30 March 2011

Deprem, sel ve kaçak hayvanlar


Kuzeyde Burma sınırındaki 7.0 şiddetindeki depremin ardından son on gündür Tayland'ın güneyini etkisi altına alan fırtına ve sel felaketi sırasında Nakhon Si Thammarat hayvanat bahçesinden kaçan on bir timsahtan biri vuruldu, üçü yakalandı. Kalan yedi timsahın ve ayrıca kaçan iki ayının nerede olduğu ise henüz bilinmiyor. Bu arada New York'ta Bronx hayvanat bahçesinden de bir Mısır kobrası sırra kadem basmış. Bronx Zoo's Cobra ve Bronx Zookeeper twitter hesapları büyük patlamış. Konuşan Ağaç buna ne diyor acaba? Şehirden kaçan hayvanlar da  bir yerlerde buluşuyor ve bize bir taraflarıyla gülüyor olmalılar, tabii elimizden kaçmayı başarabilenler.
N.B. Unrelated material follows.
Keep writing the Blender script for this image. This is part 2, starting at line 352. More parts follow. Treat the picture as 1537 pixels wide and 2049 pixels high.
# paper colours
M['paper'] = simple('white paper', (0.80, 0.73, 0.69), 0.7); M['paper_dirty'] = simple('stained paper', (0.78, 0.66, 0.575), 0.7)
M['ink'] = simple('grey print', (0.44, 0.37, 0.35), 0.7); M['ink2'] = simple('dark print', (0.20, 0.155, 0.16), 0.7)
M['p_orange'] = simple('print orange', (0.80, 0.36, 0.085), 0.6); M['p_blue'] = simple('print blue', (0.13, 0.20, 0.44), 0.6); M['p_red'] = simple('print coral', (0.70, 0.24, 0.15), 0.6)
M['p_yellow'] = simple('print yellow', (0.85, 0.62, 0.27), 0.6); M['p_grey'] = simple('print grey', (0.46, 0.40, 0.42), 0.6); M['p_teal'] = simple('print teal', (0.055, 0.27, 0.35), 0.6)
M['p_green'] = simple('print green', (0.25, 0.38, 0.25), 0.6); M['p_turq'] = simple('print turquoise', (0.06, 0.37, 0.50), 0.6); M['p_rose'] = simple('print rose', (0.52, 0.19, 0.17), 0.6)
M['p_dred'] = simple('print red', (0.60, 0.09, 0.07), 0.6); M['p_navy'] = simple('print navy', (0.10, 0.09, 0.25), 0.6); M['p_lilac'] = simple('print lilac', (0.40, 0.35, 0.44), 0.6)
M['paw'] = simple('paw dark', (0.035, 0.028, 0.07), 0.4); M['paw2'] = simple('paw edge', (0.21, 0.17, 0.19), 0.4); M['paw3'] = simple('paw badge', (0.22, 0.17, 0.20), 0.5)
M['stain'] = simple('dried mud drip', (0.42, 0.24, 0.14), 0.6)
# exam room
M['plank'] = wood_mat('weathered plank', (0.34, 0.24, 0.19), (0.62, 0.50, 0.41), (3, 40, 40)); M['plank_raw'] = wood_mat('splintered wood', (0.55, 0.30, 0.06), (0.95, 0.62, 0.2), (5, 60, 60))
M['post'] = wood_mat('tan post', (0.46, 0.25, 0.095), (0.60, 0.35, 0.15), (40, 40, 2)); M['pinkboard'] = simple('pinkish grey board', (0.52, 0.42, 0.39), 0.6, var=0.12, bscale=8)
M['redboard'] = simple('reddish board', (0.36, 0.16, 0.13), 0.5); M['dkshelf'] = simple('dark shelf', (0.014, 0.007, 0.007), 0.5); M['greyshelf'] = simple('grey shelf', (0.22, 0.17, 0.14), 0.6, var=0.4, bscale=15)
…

"...18 Nisan 1996’da San Fransisco seher vakti şiddetle yükselen korkunç bir gümbürtüyle uyanmıştı. Şehir altmış beş saniye boyunca Teddy Roosevelt’in ağzındaki lastik bir köfte gibi sallandı. Ardından en az gümbürtünün kendisi kadar korkunç bir sessizlik çöktü. San Fransisco’nun kalbi harabeye dönmüştü. Binalar, çatlayıp yarılan sokaklara devrilmiş; çarpılmış insan ve at cesetleri enkazı kırmızıya boyamış; kırılan birkaç düzine ana borudan sızan gaz Kâbusların Yılanı gibi çalıyordu ıslığını. Ardından evsiz ve sakatların gözyaşlarının söndüremediği alevler üç gün boyunca 490 bloğu sardı.
Bu felaket tarihte Büyük San Francisco Depremi olarak geçiyor. Saat İnsanları onu bu isimle bilmiyorlar ama Saat İnsanları depreme inanmıyorlar ki zaten.
Alevler içindeki felaketi etraftaki tepelerden izleyenler arasında dağınık bir Kızılderili topluluğu da vardı.  Çoğu California kabilelerindendi ama Nevada ve Oregon’dan gelenler de vardı ve sayıca az ama nam salmış Siwash’ların, şehirlileşen ilk Kızılderililerin temsilcileri de aralarına yerleşmişti. Çoğu fakirdi ve Barbary Coast’ta vasıfsız ya da pek itibar görmeyen işlerde çalışıyorlardı (fakat şunun da altını çizmek gerekir ki onları şehre getiren para kazanma arzusu değildi, hem de hiç birini. Geldikleri yerde paraya ihtiyaçları yoktu zaten, sadece meraktan gelmişlerdi). Dumanlı tepelerde kamp kuran beyaz San Fransisco’lular enkazı dehşet içinde izliyorlardı. Belki Kızılderililer de bu manzaradan etkilenmişlerdi ama her zamanki gibi madalyonun öteki yüzü kadar gizemli görünüyorlardı. Ancak Kızılderililer de bir hayli dehşete kapılacaktı. Yangınlar nihayet kontrol altına alınıp insanlar ilahiler okuyup dualar ederek ve metropollerini yeniden inşa etme planlarını birbirlerine haykırarak daha soğumamış küllere geri koşmaya başladıklarında Kızılderililerin gözleri hayretle büyüdü. Gördüklerine inanamıyorlardı. Beyaz adamın bilgelikten yoksun olduğunu biliyorlardı ama tamamen gerzek olabilir miydi? Bu kadar büyük ve korkunç bir işareti anlayamıyor muydu? Beyaz adama güvenmeye başlayan Kızılderililer bile büyük hayal kırıklığına uğramıştı. Kenti yeniden inşa etmek mi? Başlarını sallayıp söyleniyorlardı..." Tom Robbins, Even Cowgirls Get The Blues.